U.S. Rejoins World's Fairs...With a little help from its sponsors

By FRED A. BERNSTEIN

SINCE the end of the cold war, the United States has given world's fairs the cold shoulder. In 1992, when Spain marked the 500th anniversary of Columbus's voyage with a huge fair in Seville, the State Department erected a tentlike structure that it had in storage. In 2000, the U.S. sat out the Hannover, Germany, exposition, which 181 countries attended.

Now the United States wants back in the game. But because Congress banned federal financing of world's fairs in 1999, major corporations will be picking up the tab for the American pavilion at the first major expo of the 21st century, which opens next March in Aichi, Japan. Thom Filicia — the wisecracking interior designer on the hit TV show "Queer Eye for the Straight Guy" — will design the pavilion's V.I.P. suite, where sponsors like General Motors, ExxonMobil and DuPont will woo Japanese clients.

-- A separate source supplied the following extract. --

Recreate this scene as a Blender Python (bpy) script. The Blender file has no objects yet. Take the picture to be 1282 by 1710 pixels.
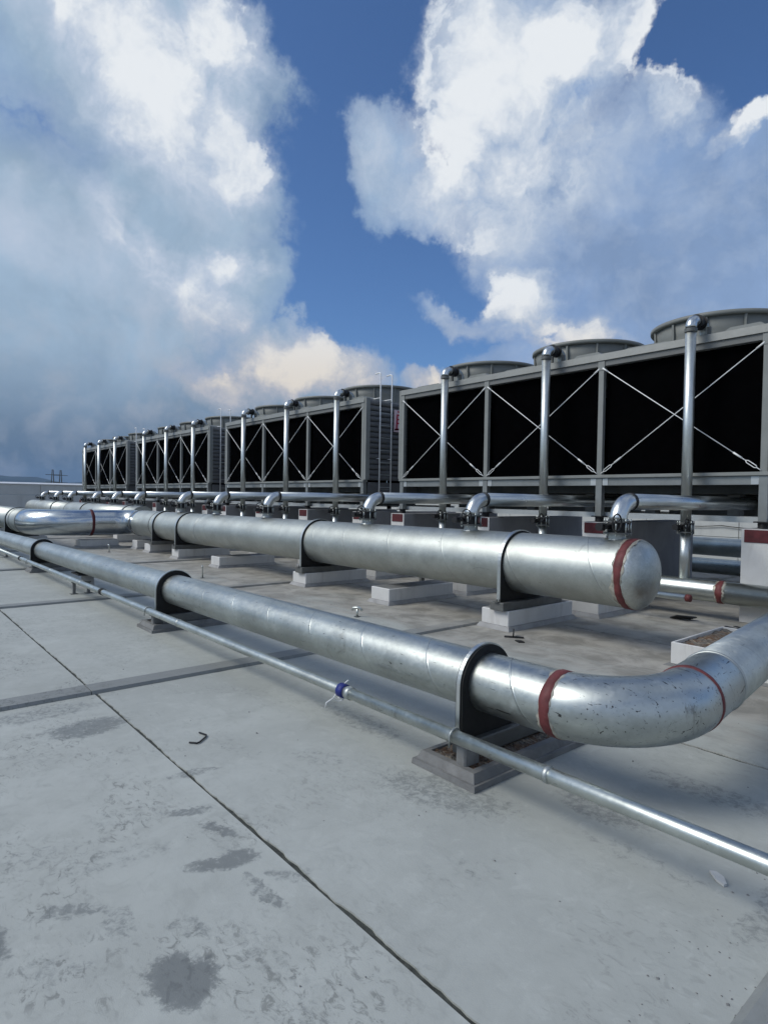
import bpy, bmesh, math, random
from mathutils import Vector, Matrix
R = math.radians
random.seed(7)
sc = bpy.context.scene
COL = sc.collection

# ---------------------------------------------------------------- camera
cd = bpy.data.cameras.new('camera')
cam = bpy.data.objects.new('camera', cd)
COL.objects.link(cam)
FW = Vector((-0.76075275, 0.64865602, -0.02237473))
RT = Vector((0.64845268, 0.76107893, 0.01637017))
UP = Vector((-0.02764755, 0.0020553, 0.99961562))
m = Matrix((RT, UP, -FW)).transposed().to_4x4()
m.translation = Vector((0, 0, 1.5))
cam.matrix_world = m
cd.sensor_fit = 'VERTICAL'
cd.sensor_height = 36.0
cd.lens = 36.0 * 1022.27 / 1710.0
cd.clip_start = 0.05
cd.clip_end = 20000
sc.camera = cam

# ---------------------------------------------------------------- light, exposure
SUN_DIR = Vector((-0.42, -0.72, 0.80)).normalized()      # towards the sun: behind the photographer, over the left shoulder
SUN_EL = math.asin(SUN_DIR.z)
SUN_ROT = math.atan2(SUN_DIR.x, SUN_DIR.y)
sc.view_settings.view_transform = 'Standard'
sc.view_settings.look = 'None'
sc.view_settings.exposure = 0.55
sc.view_settings.gamma = 1.0
sc.view_settings.use_curve_mapping = False
ld = bpy.data.lights.new('sun', 'SUN')
ld.energy = 1.5
ld.angle = R(26)                                          # sun veiled by cloud
ld.color = (1.0, 0.97, 0.90)
sun = bpy.data.objects.new('sun', ld)
COL.objects.link(sun)
sun.rotation_euler = (-SUN_DIR).to_track_quat('-Z', 'Y').to_euler()
sun.location = (-6, -12, 16)


class N:
    """Small wrapper that writes shader nodes."""
    def __init__(s, tree):
        s.t = tree
        tree.nodes.clear()

    def new(s, kind, **kw):
        n = s.t.nodes.new(kind)
        for k, v in kw.items():
            setattr(n, k, v)
        return n

    def put(s, sock, v):
        if hasattr(v, 'is_output'):
            s.t.links.new(v, sock)
        elif v is not None:
            sock.default_value = v

    def math(s, op, a, b=None, c=None, clamp=False):
        n = s.new('ShaderNodeMath', operation=op, use_clamp=clamp)
        for i, v in enumerate((a, b, c)):
            if v is not None:
                s.put(n.inputs[i], v)
        return n.outputs[0]

    def vmath(s, op, a, b=None, scale=None):
        n = s.new('ShaderNodeVectorMath', operation=op)
        s.put(n.inputs[0], a)
        if b is not None:
            s.put(n.inputs[1], b)
        if scale is not None:
            s.put(n.inputs['Scale'], scale)
        return n.outputs['Value'] if op in ('DOT_PRODUCT', 'LENGTH', 'DISTANCE') else n.outputs[0]

    def noise(s, vec, scale, detail=4, rough=0.55, dist=0.0, color=False):
        n = s.new('ShaderNodeTexNoise')
        s.put(n.inputs['Vector'], vec)
        n.inputs['Scale'].default_value = scale
        n.inputs['Detail'].default_value = detail
        n.inputs['Roughness'].default_value = rough
        n.inputs['Distortion'].default_value = dist
        return n.outputs['Color'] if color else n.outputs[0]

    def voronoi(s, vec, scale, feature='F1', out='Color'):
        n = s.new('ShaderNodeTexVoronoi', feature=feature)
        s.put(n.inputs['Vector'], vec)
        n.inputs['Scale'].default_value = scale
        return n.outputs[out]

    def step(s, v, a, b):
        n = s.new('ShaderNodeMapRange', interpolation_type='SMOOTHSTEP')
        s.put(n.inputs['Value'], v)
        n.inputs['From Min'].default_value = a
        n.inputs['From Max'].default_value = b
        n.inputs['To Min'].default_value = 0.0
        n.inputs['To Max'].default_value = 1.0
        return n.outputs[0]

    def rng(s, v, a, b, c, d):
        n = s.new('ShaderNodeMapRange')
        s.put(n.inputs['Value'], v)
        for k, x in zip(('From Min', 'From Max', 'To Min', 'To Max'), (a, b, c, d)):
            n.inputs[k].default_value = x
        return n.outputs[0]

    def mix(s, f, a, b, blend='MIX'):
        n = s.new('ShaderNodeMix', data_type='RGBA', blend_type=blend)
        s.put(n.inputs[0], f)
        s.put(n.inputs[6], rgba(a))
        s.put(n.inputs[7], rgba(b))
        return n.outputs[2]

    def bump(s, h, strength=0.2, dist=0.01, normal=None):
        n = s.new('ShaderNodeBump')
        s.put(n.inputs['Height'], h)
        n.inputs['Strength'].default_value = strength
        n.inputs['Distance'].default_value = dist
        if normal is not None:
            s.put(n.inputs['Normal'], normal)
        return n.outputs[0]

    def xyz(s, v):
        n = s.new('ShaderNodeSeparateXYZ')
        s.put(n.inputs[0], v)
        return n.outputs

    def vec(s, x, y, z):
        n = s.new('ShaderNodeCombineXYZ')
        for i, v in enumerate((x, y, z)):
            s.put(n.inputs[i], v)
        return n.outputs[0]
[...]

"The U.S. is a product I believe in," said Mr. Filicia in his NoHo studio. And with America's image suffering abroad, he added, "We could use a world's fair every month."

...Most of the fair's expected 15 million visitors won't see Mr. Filicia's (V.I.P. suite) handiwork.
Historically fairs provided architects a chance to experiment with materials and forms. Some structures, though intended to be temporary, have stood the test of time: the Eiffel Tower was created for the 1889 Paris Exposition; at the Montreal Expo in 1967, R. Buckminster Fuller's geodesic dome wowed visitors to the American pavilion; the Space Needle in Seattle, a relic of the 1962 World's Fair, has become a landmark. In Hannover four years ago, architects including Peter Zumthor of Switzerland and Shigeru Ban of Japan created striking evocations of their countries.

Alfred Heller, the author of a 1999 book about world's fairs, called America's no-show in Hannover an embarrassment. Mr. Heller says that the government's ambivalence about world's fairs reflects a feeling that after the fall of the Soviet Union there was little need to burnish this country's image abroad.

When the Aichi fair was announced in 2000, the United States government did not sign on. But a private group — formed at the behest of Dr. Shoichiro Toyoda, the honorary chairman of his family's Toyota Motor Corporation and now chairman of the Aichi fair — was formed to make sure there would be a American pavilion.